Rembulan tenggelam di wajahmu bercerita tentang kisah Ray, seorang pria tua yang sepanjang hidupnya kebanyakan mendirita berkesempatan menjelajah kembali masa lalunya untuk menjawab pertanyaan-pertanyaan yang berkutat pada mengapa hidup tidak adil padanya. Dalam setiap waktu iya mempertanyakan ia selalu melihat bulan. Saya tidak akan membahas detail inti cerita agar tidak mengusik pembaca yang belum melihat buku ini. Satu pesan yang cukup berkesan dari kisah Ray adalah bahwa dalam adilnya hidup tidak bisa terlihat secara dangkal. Sesuatu yang terlihat sekilas tidak adil bisa jadi salah. Tuhan sudah mengatur setiap detil aspek kehidupan manusia dengan cermat. Tuhan Maha Adil dan tidak ada hal sekecil apa pun yang terlepas dari hukum ini. Hal yang menarik bahwa hidup takdir hidup kita terkadang saling berkait dengan takdir hidup orang lain. Ketika kita berbuat baik pada orang lain, bisa jadi aksi kita tersebut akan berdampak berantai melalui orang-orang lain dan akhirnya mengembalikan kebaikannya ke kita. Lebih jelasnya langsung dapat dilihat dalam petikan dari novel ini:

“Bagi manusia, hidup itu juga sebab-akibat, Ray. Bedanya, bagi manusia sebab-akibat itu membentuk peta dengan ukuran raksasa. Kehidupanmu menyebabkan perubahan garis kehidupan orang lain, kehidupan orang lain mengakibatkan perubahan garis kehidupan orang lainnya lagi, kemudian entah pada siklus yang keberapa, kembali lagi ke garis kehidupanmu…. Saling mempengaruhi, saling berinteraksi…. Sungguh kalau kulukiskan peta itu maka ia bagai bola raksasa dengan benang jutaan warna yang saling melilit, saling menjalin, lingkar-melingkar. Indah. Sungguh indah. Sama sekali tidak rumit.”

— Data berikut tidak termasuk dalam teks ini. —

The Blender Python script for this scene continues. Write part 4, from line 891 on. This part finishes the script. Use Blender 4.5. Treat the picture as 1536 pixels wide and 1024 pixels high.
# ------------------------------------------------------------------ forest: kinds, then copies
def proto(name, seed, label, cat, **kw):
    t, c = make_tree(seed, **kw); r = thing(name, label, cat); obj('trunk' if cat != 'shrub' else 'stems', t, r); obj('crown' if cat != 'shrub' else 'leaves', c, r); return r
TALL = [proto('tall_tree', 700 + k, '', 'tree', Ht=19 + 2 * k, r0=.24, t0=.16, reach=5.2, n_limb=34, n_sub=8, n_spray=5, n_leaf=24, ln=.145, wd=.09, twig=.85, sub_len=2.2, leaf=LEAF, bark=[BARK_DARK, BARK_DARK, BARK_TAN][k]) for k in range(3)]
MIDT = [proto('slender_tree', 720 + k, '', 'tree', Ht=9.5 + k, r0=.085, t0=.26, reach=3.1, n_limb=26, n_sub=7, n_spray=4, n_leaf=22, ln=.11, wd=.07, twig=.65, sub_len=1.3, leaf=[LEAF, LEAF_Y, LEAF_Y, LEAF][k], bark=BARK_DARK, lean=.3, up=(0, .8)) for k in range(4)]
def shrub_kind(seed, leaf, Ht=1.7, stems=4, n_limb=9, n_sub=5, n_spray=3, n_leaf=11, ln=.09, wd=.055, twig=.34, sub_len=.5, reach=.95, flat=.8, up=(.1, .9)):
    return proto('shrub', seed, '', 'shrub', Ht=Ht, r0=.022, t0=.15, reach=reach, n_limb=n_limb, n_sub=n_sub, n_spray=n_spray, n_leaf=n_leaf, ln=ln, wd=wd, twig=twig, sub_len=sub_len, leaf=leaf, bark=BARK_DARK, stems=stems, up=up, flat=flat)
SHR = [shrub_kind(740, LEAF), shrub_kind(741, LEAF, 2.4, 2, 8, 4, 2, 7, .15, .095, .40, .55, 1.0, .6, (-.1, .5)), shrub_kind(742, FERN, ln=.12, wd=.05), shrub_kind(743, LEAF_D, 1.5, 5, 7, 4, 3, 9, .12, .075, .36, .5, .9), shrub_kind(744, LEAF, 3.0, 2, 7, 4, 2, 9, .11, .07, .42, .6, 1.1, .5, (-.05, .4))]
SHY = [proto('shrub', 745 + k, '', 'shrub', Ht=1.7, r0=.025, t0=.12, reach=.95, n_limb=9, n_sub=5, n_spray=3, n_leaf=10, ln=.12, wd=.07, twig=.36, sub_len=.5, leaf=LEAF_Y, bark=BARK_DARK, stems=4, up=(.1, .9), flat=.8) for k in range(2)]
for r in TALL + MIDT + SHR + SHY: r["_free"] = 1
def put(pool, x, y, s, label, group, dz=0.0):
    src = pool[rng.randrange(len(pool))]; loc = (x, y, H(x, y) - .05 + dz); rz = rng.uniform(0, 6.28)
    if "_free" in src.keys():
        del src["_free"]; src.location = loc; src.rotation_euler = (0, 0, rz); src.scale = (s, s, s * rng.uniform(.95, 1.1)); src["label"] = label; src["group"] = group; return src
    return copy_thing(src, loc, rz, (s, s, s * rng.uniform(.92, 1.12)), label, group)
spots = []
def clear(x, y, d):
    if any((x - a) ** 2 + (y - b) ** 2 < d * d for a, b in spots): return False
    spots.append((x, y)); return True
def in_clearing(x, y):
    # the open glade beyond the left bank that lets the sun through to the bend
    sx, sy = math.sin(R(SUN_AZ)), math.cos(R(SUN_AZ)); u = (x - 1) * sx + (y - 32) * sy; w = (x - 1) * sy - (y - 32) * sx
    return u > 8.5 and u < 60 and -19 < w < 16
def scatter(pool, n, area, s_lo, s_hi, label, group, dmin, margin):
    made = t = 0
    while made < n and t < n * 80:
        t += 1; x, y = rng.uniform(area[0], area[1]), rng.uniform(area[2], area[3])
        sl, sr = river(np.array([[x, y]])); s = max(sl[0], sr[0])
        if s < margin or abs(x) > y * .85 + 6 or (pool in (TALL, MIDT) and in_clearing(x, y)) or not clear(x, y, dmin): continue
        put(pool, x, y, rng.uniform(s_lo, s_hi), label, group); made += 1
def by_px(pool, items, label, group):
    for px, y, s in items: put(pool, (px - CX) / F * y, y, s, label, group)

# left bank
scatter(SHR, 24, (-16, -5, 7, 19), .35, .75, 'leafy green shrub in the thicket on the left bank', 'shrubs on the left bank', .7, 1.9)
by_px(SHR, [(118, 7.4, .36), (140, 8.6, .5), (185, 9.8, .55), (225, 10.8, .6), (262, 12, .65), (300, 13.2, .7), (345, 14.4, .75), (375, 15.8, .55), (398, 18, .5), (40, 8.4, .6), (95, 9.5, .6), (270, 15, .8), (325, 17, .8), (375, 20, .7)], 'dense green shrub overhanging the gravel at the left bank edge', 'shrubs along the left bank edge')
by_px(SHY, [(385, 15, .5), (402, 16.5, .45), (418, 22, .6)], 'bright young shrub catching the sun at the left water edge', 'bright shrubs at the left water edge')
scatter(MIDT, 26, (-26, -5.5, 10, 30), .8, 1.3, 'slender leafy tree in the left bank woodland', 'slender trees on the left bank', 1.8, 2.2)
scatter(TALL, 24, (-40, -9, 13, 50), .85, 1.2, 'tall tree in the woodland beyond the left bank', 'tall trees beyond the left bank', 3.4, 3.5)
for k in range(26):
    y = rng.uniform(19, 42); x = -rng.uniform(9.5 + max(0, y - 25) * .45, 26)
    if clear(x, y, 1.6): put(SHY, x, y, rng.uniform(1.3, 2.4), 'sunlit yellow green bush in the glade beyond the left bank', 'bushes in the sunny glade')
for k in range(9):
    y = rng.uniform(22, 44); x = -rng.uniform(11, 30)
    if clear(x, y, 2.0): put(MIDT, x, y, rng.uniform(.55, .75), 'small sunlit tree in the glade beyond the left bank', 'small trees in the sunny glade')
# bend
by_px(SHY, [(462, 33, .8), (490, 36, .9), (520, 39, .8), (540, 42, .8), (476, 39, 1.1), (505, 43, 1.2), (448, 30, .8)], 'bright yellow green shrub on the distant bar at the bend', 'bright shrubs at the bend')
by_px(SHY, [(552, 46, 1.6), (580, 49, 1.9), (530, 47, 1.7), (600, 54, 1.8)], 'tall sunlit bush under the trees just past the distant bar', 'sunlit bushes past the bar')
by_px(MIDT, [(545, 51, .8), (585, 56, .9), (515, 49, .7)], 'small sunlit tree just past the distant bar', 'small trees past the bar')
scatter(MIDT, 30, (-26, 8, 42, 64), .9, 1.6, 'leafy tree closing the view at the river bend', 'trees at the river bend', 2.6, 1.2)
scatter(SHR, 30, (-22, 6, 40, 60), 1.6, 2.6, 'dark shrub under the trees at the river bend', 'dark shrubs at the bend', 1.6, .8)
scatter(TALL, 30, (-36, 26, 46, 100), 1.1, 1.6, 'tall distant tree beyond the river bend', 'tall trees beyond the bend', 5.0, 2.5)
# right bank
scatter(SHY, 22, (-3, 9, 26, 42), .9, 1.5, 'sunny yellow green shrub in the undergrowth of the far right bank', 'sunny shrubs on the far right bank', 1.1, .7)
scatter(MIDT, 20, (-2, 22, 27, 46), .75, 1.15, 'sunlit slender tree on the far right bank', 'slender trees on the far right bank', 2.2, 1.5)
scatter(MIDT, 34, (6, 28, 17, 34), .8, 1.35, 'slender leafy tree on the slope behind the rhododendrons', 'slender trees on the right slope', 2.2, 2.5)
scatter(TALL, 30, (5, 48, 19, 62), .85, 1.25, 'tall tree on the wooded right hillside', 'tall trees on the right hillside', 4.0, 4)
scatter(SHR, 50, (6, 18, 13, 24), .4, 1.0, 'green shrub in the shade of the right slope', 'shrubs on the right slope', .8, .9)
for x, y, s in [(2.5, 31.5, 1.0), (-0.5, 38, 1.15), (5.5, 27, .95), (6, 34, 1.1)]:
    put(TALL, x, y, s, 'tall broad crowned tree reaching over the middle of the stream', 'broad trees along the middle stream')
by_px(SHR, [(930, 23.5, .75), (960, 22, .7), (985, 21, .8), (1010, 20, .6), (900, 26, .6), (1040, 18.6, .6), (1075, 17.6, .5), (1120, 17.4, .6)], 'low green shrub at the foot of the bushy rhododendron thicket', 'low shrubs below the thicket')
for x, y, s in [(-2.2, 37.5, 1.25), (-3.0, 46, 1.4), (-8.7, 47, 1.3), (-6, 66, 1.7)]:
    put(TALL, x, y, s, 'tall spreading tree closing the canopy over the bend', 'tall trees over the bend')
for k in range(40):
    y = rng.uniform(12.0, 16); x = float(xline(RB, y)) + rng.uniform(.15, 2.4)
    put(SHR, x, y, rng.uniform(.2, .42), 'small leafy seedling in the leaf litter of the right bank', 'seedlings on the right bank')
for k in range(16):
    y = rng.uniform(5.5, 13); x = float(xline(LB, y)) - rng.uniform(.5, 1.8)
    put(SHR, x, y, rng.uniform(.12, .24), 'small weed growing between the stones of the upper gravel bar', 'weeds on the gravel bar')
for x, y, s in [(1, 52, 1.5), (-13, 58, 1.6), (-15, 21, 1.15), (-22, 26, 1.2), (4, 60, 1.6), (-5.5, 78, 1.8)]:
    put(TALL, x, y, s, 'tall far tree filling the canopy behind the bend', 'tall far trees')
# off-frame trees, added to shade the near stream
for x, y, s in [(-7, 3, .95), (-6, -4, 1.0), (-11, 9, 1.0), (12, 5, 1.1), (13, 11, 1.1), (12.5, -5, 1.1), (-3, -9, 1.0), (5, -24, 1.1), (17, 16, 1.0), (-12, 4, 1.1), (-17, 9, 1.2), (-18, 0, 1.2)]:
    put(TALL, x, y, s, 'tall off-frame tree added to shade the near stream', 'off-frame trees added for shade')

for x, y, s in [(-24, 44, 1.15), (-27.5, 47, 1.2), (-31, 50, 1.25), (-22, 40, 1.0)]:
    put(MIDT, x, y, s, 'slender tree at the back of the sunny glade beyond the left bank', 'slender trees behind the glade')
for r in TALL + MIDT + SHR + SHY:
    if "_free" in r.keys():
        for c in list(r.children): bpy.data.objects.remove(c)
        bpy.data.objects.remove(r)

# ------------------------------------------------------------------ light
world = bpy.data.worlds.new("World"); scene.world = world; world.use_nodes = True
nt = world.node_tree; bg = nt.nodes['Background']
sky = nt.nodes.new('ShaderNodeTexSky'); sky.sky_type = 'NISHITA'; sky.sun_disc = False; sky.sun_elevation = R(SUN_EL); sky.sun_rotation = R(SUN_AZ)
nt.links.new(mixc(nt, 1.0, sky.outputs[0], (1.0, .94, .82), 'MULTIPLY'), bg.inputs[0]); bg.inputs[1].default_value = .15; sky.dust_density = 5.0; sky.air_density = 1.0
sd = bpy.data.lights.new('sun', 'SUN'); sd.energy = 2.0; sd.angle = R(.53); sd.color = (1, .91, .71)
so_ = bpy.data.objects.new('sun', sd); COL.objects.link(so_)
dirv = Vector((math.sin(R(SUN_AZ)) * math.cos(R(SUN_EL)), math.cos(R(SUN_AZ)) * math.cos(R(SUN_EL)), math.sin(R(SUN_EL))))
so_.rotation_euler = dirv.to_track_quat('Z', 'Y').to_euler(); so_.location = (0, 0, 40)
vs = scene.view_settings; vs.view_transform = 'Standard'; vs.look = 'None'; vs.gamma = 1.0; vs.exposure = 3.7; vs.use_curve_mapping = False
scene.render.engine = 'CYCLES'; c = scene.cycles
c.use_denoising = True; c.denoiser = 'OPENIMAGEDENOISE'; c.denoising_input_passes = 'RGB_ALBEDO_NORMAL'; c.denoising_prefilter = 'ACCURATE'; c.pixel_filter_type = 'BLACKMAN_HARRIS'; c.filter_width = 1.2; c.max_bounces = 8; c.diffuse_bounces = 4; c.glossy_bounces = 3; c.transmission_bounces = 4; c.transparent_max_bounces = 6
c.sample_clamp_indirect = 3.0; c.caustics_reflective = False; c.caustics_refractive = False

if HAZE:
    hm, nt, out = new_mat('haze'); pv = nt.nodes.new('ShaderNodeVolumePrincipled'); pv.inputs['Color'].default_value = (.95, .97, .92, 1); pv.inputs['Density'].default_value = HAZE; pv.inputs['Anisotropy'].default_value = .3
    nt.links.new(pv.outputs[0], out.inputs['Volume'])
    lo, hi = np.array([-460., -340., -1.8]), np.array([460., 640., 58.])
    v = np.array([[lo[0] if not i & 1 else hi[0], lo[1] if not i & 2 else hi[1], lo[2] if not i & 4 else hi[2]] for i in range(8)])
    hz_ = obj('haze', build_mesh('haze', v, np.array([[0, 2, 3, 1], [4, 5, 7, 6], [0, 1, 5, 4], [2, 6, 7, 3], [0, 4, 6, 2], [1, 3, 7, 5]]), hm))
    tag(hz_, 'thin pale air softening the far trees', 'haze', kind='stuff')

Kesimpulannya saya memberi 3 dari 5 bintang untuk novel ini. Kisahnya menarik, tentang pencarian dibumbui dengan percintaan yang menarik dan banyak pesan moral yang bermanfaat. Namun saya merasa ceritanya terlalu suram. Terlalu banyak penderitaan yang berlebihan. Lalu ada beberapa plot yang terasa dipaksakan. Misalnya seperti ditemukannya emas di ladang minyak. Ada lagi satu plot lain yang terasa sangat dipaksakan namun tidak akan saya bahas karena akan menjadi spoiler. Namun tetap secara umum, novel ini cukup memberi inspirasi. Minimal untuk selalu berbuat baik pada orang lain.